Give again, word for word, each line from the top of the listing through the line that holds "sin,cos,pi,rad=math.sin,math.cos,math.pi,math.radians".
________________________________________
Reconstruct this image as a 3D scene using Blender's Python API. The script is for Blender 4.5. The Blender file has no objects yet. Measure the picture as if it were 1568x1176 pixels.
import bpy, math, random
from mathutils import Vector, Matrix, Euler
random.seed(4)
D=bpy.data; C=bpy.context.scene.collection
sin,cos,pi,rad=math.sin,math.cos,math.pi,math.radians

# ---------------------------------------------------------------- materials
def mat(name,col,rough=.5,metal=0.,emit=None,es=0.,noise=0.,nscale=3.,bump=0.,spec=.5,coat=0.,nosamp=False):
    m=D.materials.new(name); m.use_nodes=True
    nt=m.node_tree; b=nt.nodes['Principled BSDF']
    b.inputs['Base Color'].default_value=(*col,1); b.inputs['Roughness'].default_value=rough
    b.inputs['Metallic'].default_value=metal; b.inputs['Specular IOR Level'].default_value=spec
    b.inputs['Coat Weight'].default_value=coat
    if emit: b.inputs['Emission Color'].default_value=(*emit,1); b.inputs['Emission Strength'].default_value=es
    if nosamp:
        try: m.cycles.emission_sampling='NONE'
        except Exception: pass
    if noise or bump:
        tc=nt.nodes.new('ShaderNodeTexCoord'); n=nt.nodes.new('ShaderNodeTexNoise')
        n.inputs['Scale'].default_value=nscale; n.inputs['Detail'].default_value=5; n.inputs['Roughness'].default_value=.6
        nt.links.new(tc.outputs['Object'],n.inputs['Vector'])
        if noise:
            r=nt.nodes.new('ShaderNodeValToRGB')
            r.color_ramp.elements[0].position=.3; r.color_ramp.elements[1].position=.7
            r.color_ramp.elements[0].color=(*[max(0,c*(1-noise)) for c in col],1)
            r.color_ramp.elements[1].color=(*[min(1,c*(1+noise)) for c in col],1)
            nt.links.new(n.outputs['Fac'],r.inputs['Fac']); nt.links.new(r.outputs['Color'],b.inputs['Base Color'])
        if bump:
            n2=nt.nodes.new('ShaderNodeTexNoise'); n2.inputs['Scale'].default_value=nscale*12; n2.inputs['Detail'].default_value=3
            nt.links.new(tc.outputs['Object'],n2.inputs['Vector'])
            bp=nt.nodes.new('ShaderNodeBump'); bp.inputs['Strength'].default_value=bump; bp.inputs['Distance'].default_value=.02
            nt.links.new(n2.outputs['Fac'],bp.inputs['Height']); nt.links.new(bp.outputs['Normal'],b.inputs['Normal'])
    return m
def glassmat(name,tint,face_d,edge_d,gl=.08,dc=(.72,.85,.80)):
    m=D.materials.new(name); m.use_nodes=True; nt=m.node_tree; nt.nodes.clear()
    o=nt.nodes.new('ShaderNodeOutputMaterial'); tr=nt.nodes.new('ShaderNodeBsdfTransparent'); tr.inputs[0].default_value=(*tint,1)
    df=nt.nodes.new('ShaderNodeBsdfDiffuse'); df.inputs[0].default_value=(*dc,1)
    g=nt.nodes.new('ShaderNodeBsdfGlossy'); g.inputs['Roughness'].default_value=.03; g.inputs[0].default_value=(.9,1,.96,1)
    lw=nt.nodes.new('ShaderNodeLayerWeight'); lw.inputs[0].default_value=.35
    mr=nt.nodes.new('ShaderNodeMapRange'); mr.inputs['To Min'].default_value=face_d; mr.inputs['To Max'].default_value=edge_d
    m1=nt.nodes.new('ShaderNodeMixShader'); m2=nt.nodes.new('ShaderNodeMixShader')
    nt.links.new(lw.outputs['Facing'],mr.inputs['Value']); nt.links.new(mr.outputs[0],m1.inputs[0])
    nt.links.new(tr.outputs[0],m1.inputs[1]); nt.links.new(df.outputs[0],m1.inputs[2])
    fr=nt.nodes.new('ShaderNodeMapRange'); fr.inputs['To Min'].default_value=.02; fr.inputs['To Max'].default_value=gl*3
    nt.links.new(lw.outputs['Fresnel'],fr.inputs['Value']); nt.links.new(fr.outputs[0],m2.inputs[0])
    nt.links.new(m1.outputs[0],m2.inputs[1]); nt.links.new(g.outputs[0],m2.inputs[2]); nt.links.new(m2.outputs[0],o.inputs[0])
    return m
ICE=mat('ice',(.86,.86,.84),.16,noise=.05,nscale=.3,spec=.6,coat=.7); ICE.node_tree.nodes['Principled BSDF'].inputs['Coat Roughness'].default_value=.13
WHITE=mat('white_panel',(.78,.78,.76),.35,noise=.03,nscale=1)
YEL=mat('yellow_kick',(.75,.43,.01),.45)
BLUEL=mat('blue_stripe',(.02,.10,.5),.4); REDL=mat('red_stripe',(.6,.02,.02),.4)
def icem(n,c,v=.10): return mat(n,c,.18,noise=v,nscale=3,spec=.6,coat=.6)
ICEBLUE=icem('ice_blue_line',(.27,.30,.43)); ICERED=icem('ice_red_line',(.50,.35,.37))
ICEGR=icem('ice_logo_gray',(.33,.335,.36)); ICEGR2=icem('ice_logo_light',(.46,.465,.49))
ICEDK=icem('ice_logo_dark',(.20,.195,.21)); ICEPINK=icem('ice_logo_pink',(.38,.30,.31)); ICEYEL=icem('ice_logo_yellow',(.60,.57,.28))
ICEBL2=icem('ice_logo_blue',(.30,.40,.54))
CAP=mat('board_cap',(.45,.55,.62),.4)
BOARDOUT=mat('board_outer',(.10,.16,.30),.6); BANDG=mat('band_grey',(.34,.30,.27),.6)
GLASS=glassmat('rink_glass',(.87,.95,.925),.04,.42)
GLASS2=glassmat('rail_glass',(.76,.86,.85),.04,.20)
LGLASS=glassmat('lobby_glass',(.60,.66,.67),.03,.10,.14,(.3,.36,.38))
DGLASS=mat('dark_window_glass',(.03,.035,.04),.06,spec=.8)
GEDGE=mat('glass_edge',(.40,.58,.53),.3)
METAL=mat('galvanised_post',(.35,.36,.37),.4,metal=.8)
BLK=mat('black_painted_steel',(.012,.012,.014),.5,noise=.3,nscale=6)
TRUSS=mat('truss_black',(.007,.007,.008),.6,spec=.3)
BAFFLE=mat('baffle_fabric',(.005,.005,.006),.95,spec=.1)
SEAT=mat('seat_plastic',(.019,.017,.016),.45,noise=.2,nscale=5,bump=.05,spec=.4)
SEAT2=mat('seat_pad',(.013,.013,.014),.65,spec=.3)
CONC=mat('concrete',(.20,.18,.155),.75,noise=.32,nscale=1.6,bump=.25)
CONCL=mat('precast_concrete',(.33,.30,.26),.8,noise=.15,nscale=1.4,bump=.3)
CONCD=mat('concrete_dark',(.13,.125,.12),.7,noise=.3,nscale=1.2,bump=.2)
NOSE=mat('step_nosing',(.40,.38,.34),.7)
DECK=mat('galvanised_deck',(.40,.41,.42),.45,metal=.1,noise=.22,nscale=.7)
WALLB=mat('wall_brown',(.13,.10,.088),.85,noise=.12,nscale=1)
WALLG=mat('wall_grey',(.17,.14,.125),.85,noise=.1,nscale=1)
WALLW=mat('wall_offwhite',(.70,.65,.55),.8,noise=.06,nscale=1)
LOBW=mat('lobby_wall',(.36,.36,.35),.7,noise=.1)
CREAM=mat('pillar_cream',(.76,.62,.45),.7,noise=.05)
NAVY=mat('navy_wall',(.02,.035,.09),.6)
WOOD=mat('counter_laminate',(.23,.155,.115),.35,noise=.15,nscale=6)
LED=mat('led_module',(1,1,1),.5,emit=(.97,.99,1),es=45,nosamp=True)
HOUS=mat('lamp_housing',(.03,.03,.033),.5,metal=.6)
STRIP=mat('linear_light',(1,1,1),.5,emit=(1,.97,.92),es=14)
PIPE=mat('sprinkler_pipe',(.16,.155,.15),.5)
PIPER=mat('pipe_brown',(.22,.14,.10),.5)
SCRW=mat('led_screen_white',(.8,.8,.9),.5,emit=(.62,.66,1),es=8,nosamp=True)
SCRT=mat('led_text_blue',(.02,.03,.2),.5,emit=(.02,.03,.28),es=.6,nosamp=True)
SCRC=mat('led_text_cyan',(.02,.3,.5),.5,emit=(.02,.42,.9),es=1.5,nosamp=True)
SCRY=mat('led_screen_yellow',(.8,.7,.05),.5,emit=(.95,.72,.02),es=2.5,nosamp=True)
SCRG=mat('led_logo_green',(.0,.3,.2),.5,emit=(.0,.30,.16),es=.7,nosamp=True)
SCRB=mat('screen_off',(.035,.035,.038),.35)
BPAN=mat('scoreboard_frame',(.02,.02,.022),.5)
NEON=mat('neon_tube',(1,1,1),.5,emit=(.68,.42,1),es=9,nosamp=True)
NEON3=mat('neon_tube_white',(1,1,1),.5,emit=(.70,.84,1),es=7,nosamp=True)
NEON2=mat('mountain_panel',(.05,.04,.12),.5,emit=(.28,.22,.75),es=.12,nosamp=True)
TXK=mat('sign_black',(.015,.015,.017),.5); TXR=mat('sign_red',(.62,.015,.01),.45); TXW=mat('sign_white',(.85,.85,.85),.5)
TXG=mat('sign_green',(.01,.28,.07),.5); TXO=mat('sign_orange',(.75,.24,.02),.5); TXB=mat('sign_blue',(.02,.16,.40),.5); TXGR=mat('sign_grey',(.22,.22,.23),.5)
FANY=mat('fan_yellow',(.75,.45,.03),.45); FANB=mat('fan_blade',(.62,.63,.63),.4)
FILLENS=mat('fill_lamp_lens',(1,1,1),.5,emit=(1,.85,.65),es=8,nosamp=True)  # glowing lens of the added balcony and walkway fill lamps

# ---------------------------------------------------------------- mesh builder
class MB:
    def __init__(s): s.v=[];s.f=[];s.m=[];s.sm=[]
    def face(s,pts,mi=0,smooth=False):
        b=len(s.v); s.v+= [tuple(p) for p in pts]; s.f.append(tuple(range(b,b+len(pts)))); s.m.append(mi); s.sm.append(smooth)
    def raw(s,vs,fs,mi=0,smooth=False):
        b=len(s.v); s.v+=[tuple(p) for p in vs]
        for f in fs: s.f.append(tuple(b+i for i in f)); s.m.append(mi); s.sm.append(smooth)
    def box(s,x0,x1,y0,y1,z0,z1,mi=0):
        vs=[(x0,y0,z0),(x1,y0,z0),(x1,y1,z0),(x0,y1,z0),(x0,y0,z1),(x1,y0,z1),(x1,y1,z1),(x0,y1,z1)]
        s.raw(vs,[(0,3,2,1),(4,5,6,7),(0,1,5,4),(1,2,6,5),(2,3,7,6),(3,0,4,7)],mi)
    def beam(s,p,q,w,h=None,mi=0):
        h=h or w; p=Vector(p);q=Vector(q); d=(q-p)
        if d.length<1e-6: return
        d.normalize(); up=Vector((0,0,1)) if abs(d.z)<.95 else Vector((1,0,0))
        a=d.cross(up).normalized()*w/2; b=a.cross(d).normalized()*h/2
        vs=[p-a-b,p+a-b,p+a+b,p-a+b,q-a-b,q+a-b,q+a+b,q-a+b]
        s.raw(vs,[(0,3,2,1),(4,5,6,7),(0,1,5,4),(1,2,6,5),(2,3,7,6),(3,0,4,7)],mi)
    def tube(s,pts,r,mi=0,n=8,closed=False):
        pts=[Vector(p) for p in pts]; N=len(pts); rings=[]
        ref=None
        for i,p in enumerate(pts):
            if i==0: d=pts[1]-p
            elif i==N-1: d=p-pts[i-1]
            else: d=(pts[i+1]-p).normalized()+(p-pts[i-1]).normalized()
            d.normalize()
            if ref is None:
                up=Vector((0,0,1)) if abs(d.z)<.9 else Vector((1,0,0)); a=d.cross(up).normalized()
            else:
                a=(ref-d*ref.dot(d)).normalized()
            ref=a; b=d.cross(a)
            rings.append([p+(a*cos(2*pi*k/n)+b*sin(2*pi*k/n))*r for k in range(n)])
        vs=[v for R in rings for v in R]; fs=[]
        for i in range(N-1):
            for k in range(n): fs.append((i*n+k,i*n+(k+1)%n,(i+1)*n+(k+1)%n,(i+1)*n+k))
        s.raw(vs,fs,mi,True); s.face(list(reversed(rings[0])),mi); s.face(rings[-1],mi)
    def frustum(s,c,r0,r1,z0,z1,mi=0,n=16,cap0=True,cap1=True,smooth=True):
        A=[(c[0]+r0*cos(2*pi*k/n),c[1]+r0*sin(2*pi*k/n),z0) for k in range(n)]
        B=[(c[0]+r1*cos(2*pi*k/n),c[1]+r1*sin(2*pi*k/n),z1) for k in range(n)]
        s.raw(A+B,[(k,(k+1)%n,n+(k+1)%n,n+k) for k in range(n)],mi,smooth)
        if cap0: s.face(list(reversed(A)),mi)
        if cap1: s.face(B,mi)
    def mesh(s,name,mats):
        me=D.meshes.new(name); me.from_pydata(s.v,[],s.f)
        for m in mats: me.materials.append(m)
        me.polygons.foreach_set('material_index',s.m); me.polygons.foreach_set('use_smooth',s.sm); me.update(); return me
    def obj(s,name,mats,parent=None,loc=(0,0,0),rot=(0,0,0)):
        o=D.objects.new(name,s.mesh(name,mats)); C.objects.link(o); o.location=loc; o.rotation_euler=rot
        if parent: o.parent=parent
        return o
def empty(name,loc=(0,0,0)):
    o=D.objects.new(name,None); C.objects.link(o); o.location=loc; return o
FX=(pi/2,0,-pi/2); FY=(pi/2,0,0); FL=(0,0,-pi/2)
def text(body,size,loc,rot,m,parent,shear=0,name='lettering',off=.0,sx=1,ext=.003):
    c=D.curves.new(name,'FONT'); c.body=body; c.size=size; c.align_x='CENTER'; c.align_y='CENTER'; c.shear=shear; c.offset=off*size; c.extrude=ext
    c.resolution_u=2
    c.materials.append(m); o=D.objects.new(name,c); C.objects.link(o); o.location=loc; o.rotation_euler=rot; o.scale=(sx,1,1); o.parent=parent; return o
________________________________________
▶ THE ANSWER:
Reconstruct this image as a 3D scene using Blender's Python API. The script is for Blender 4.5. The Blender file has no objects yet. Measure the picture as if it were 1568x1176 pixels.
import bpy, math, random
from mathutils import Vector, Matrix, Euler
random.seed(4)
D=bpy.data; C=bpy.context.scene.collection
sin,cos,pi,rad=math.sin,math.cos,math.pi,math.radians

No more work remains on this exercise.